*WRITTEN INSTRUCTION*
Extract every line below that contains the word "More".

*AVAILABLE DATA*
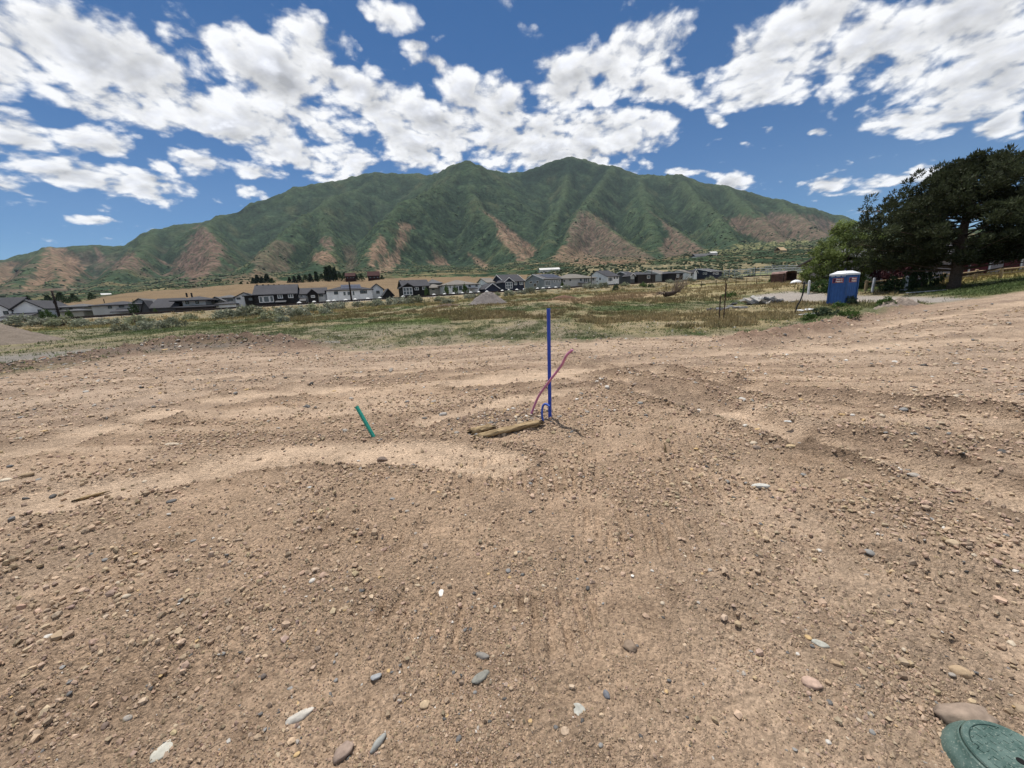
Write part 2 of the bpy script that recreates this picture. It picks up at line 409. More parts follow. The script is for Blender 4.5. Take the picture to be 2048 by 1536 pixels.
def ground_z(x, y):
    x = np.asarray(x, float); y = np.asarray(y, float)
    z = base_z(x, y)
    r = np.hypot(x, y); azv = np.arctan2(x, y)
    near = 1 - sstep(18, 34, r)
    dirt = 1 - sstep(-0.6, 1.2, r - r_edge(azv) + 1.2 * fbm(x * .5, y * .5, 3))
    dirt = np.where(np.abs(azv) > 1.5, 1.0, dirt)
    sm, rut, side = tracks(x, y)
    rough = (0.55 + 0.9 * np.clip(fbm(x * 0.55 + 3, y * 0.55, 3) + 0.25, 0, 1)) * (1 - 0.65 * sm)
    h = 0.030 * fbm(x * 0.35, y * 0.35, 3) + near * rough * (0.026 * fbm(x * 1.1, y * 1.1, 3) + 0.024 * fbm(x * 3.7, y * 3.7, 3, .55) + 0.022 * np.abs(fbm(x * 9, y * 9, 3, .6)) + 0.015 * np.abs(fbm(x * 24, y * 24, 2, .6)))
    h = h + dirt * (-0.030 * sm - 0.095 * rut + 0.090 * side * (0.6 + fbm(x * 4, y * 4, 2)))
    h = h + streaks(x, y) * 0.030 * sstep(3.5, 6.5, r) * dirt * (1 - .5 * sm)
    ch, cw = cleats(x, y)
    h = h + cw * (0.013 * np.sign(ch) * np.abs(ch) ** .7 * (1 + 1.3 * fbm(x * 7, y * 7, 2)) - 0.010)
    dd, t = poly_dist(x, y, WIND)
    wh = 0.22 + 0.27 * sstep(0.35, 0.75, t) - 0.12 * sstep(0.93, 1.0, t)
    h = h + wh * np.exp(-(dd / (0.60 + 0.35 * t)) ** 2) * (1 + 0.6 * fbm(x * 1.6, y * 1.6, 5, .65))
    dd, t = poly_dist(x, y, BERM_R)
    h = h + 0.32 * np.exp(-(dd / 0.6) ** 2) * (1 + 0.5 * fbm(x * 2, y * 2, 4, .6))
    dp = np.hypot((x - PIPE[0] + 0.45) / 1.1, (y - PIPE[1] - 0.15) / 0.55)
    h = h + 0.085 * np.exp(-dp ** 2) * (1 + 0.5 * fbm(x * 5, y * 5, 3, .6))
    dp = np.hypot((x - 2.0) / 1.3, (y - 6.1) / 0.7)
    h = h + 0.12 * np.exp(-dp ** 2) * (1 + 0.6 * fbm(x * 4, y * 4, 3, .6))
    # field relief and rail embankment
    fld = sstep(14, 30, r)
    h = h + fld * (0.16 * fbm(x * 0.11, y * 0.11, 4) + 0.05 * fbm(x * 0.6, y * 0.6, 3)) * (1 + sstep(100, 300, r) * 2)
    far = sstep(120, 420, r)
    h = h + far * 3.0 * fbm(x * 0.012, y * 0.012, 4)
    o = rail_off(x, y); rz = rail_z(x)
    w_ = sstep(-22 - 4 * fbm(x * .05, y * .05, 2), -5.0, o) * (1 - sstep(5.0, 10.0, o)) * sstep(-190, -160, x) * (1 - sstep(150, 200, x)) * (np.abs(azv) < 1.4)
    top = rz - 0.25 + 0.12 * fbm(x * .5, y * .5, 3)
    z = (z + h) * (1 - w_) + top * w_
    return z

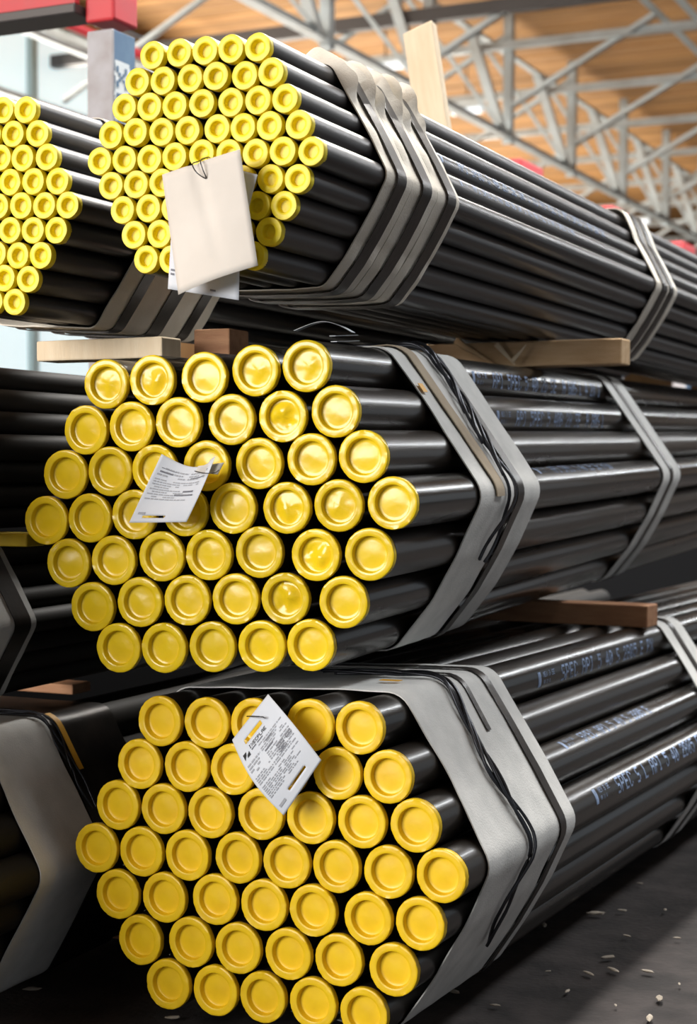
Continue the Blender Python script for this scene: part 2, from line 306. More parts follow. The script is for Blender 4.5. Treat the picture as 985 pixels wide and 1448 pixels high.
# ------------------------------------------------------------------ pallet rack with red tops
def upright(y, near):
    e = empty('rack_upright', (-3.3, y, 0))
    nm = 'worn grey and blue rack upright with red top behind the small pipe bundles' if near else None
    hgt = H+1.545
    for sx in (-1, 1):
        o = link('flange', box_me('flange', .012, .14, hgt, .003, 1), M['post_blue'] if sx > 0 else M['post_grey'], e); o.location = (sx*.048, 0, hgt/2)
    o = link('front_plate', box_me('front_plate', .108, .012, hgt, .003, 1), M['post_grey'], e); o.location = (0, -.072, hgt/2)
    o = link('red_cap', box_me('red_cap', .12, .16 if near else .42, .30, .01, 2), M['red'], e); o.location = (0, 0, hgt+(.18 if near else .125))
    return e
ups = [(5.08, 'worn grey and blue rack upright with painted letters and red top'), (9.55, 'red rack top just above the small pipes right of the upright board'), (11.5, 'red rack top beside the second strap of the small pipe bundle'), (13.5, 'red rack top at the right edge above the small pipes')]
for i, (y, lb) in enumerate(ups):
    e = upright(y, i == 0); tag(e, lb, 'rack upright', 'rack uprights with red tops')
    if i == 0: rack0 = e
o = link('gap_shade_panel', box_me('gap_shade_panel', .03, 18, 1.42, .004, 1), M['gap_shade_black']); o.location = (-3.16, 12.4, .71); tag(o, 'added black panel behind the stacks that keeps the gaps between bundles dark', 'panel')  # added sheet, makes the gaps between the bundles read as deep shade
# painted marks on the side of the near upright
rng = random.Random(5)
V, F, mi = [], [], []
def quad(V, F, a, b, c, d): n = len(V); V += [a, b, c, d]; F.append((n, n+1, n+2, n+3))
x = .0550; V = []; F = []
for j in range(34):
    z = H+1.44-j*.014; y0 = -.066+rng.uniform(-.004, .004); y1 = .022+rng.uniform(-.012, .012)
    quad(V, F, Vector((x, y0, z-.0145)), Vector((x, y1, z-.0145)), Vector((x, y1, z)), Vector((x, y0, z)))
link('painted_panel', mesh('painted_panel', V, F, False), M['white_paint_and_glint'], rack0)
V, F = [], []; x = .0562
G5 = {'M': ["10001", "11011", "10101", "10001", "10001", "10001", "10001"], 'E': ["11111", "10000", "10000", "11110", "10000", "10000", "11111"], 'B': ["11110", "10001", "10001", "11110", "10001", "10001", "11110"],
 'K': ["10001", "10010", "10100", "11000", "10100", "10010", "10001"], 'X': ["10001", "10001", "01010", "00100", "01010", "10001", "10001"]}
for j, ch in enumerate('XEBMK'):
    for r_, row in enumerate(G5[ch]):
        for c_, v in enumerate(row):
            if v == '1':
                y0 = -.058+c_*.0135; z = H+1.42-j*.095-r_*.0105
                quad(V, F, Vector((x, y0, z-.011)), Vector((x, y0+.0155, z-.011)), Vector((x, y0+.0155, z)), Vector((x, y0, z)))
tag(link('painted_letters', mesh('painted_letters', V, F, False), M['post_blue'], rack0), kind='stuff')
# red cross beam on the near upright
e = empty('rack_beam', (-3.37, 5.0, H+1.685)); tag(e, 'red painted rack beam with dark underside across the upper left corner', 'beam')
o = link('web', box_me('web', 2.2, .03, .30, .004, 1), M['red'], e); o.location = (-1.1, -.03, .1)
o = link('lower_flange', box_me('lower_flange', 2.2, .16, .035, .004, 1), M['steel_dark'], e); o.location = (-1.1, .03, -.065)
o = link('upper_flange', box_me('upper_flange', 2.2, .16, .03, .004, 1), M['red'], e); o.location = (-1.1, .03, .255)
for k in range(3):
    o = link('bolt', lathe('bolt', [(0, -.02), (.016, -.018), (.02, -.008), (.02, .0)], 12), M['steel'], e); o.location = (-.35-.55*k, -.045, .1)

# ------------------------------------------------------------------ pipe bundles
def frame_of(O, axis):
    a = Vector(axis).normalized(); e1 = a.cross(Vector((0, 0, 1))).normalized(); e2 = e1.cross(a)
    m = Matrix((e1, a, e2)).transposed().to_4x4(); m.translation = Vector(O)+Vector((0, 0, H)); return m
def hexrows(counts, D, gap=1.004):
    out = []; mid = (len(counts)-1)/2
    for i, n in enumerate(counts):
        for j in range(n): out.append(((j-(n-1)/2)*D*gap, (mid-i)*D*.8661*gap, 0))
    return out
BD['lup'] = dict(O=(-2.665, 2.15, .052), axis=BD['mid']['axis'][:2]+[0.0], D=.0665, rows=[4, 5, 6, 7, 6, 5, 4])
BD['lmid'] = dict(O=(-2.635, 2.2, -.385), axis=BD['mid']['axis'][:2]+[0.0], D=.0612, rows=[4, 5, 6, 7, 6, 5, 4])
BD['llow'] = dict(O=(-2.675, 2.1, -.945), axis=(0, 1, 0), D=.102, rows=[5, 6, 7, 8, 7, 6, 5])
for k in ('lup', 'lmid', 'llow'): BD[k]['p'] = hexrows(BD[k]['rows'], BD[k]['D'])
BD['lef']['axis'][2] = 0.0
for k, b in BD.items(): b['M'] = frame_of(b['O'], b['axis'])

def pipe_me(name, r, L, n=40):
    prof = [(r-.005, .012), (r, .012), (r, L), (r*.88, L), (r*.88, L-.3), (0, L-.3)]
    me = lathe(name, prof, n); return me
def cap_big(name, R_, seed, wr):
    prof = [(R_*.93, .016), (R_*.985, .014), (R_, .009), (R_, .0005), (R_*.992, -.0018), (R_*.975, -.0028), (R_*.90, -.0030), (R_*.80, -.0030), (R_*.715, -.0030), (R_*.700, -.0024), (R_*.690, .000), (R_*.675, .0100), (R_*.665, .0112), (R_*.645, .0118), (R_*.52, .0118), (R_*.40, .0116), (R_*.27, .0112), (R_*.13, .0108), (0, .0106)]
    def fn(v):
        r = math.hypot(v.x, v.z); out = v.copy()
        if r > R_*.96:
            q = noise.noise(Vector((v.x*170, v.z*170, seed*3)))
            out.x *= 1+.012*q; out.z *= 1+.012*q; out.y += .0022*noise.noise(Vector((v.x*120, v.z*120, seed)))
        elif r < R_*.62:
            f = 1-(r/(R_*.62))**2
            out.y += f*(wr*.012*noise.noise(Vector((v.x*28, v.z*28, seed*1.7)))+wr*.004*noise.noise(Vector((v.x*70, v.z*70, seed*2.7)))-wr*.003)
        else: out.y += .0007*noise.noise(Vector((v.x*60, v.z*60, seed)))
        return out
    return lathe(name, prof, 56, fn)
def cap_small(name, R_, seed):
    prof = [(R_*.9, .016), (R_*.99, .014), (R_, .004), (R_*.99, -.0025), (R_*.965, -.0042), (R_*.88, -.0046), (R_*.70, -.0046), (R_*.53, -.0044), (R_*.505, -.0036), (R_*.49, -.001), (R_*.45, .0085), (R_*.43, .0098), (R_*.2, .0106), (0, .0106)]
    def fn(v):
        out = v.copy(); r = math.hypot(v.x, v.z)
        out.y += .0011*noise.noise(Vector((v.x*80, v.z*80, seed*5))); q = .02*noise.noise(Vector((v.x*90, v.z*90, seed)))
        out.x *= 1+q; out.z *= 1+q
        return out
    return lathe(name, prof, 36, fn)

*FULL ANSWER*
Write part 2 of the bpy script that recreates this picture. It picks up at line 409. More parts follow. The script is for Blender 4.5. Take the picture to be 2048 by 1536 pixels.
Continue the Blender Python script for this scene: part 2, from line 306. More parts follow. The script is for Blender 4.5. Treat the picture as 985 pixels wide and 1448 pixels high.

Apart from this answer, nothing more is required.